From a pan-African perspective, the Zimbabwe case illustrates how sanctions have often functioned less as tools of democracy promotion and more as instruments within global power contests. Ordinary citizens have borne the brunt of financial isolation, even as their leaders are courted by rival powers seeking resources and influence. The debate is therefore not solely about whether Zimbabwe complies with external demands, but about Africa’s broader struggle for agency in global governance.
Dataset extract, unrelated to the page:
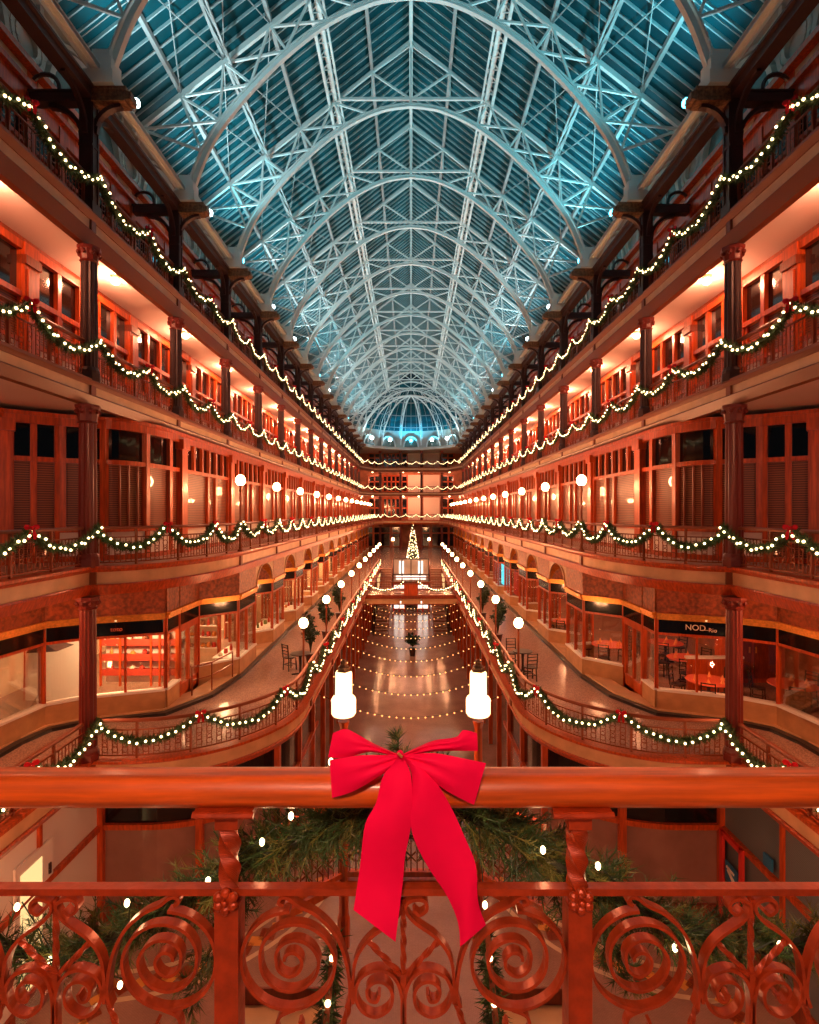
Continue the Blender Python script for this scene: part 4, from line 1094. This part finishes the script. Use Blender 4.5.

The repeal of ZDERA, even with its caveats, marks an important symbolic departure from over two decades of strained relations between Harare and Washington. Yet it is equally a reminder that Africa’s economic futures are continually negotiated in spaces where strategic interests of powerful states intersect with the aspirations of sovereign nations. Whether this moment leads to equitable partnerships or merely to another round of transactional bargaining remains to be seen, but Zimbabwe’s experience underscores the urgency of African nations advancing collective positions that resist linear narratives and foreground their own developmental agendas.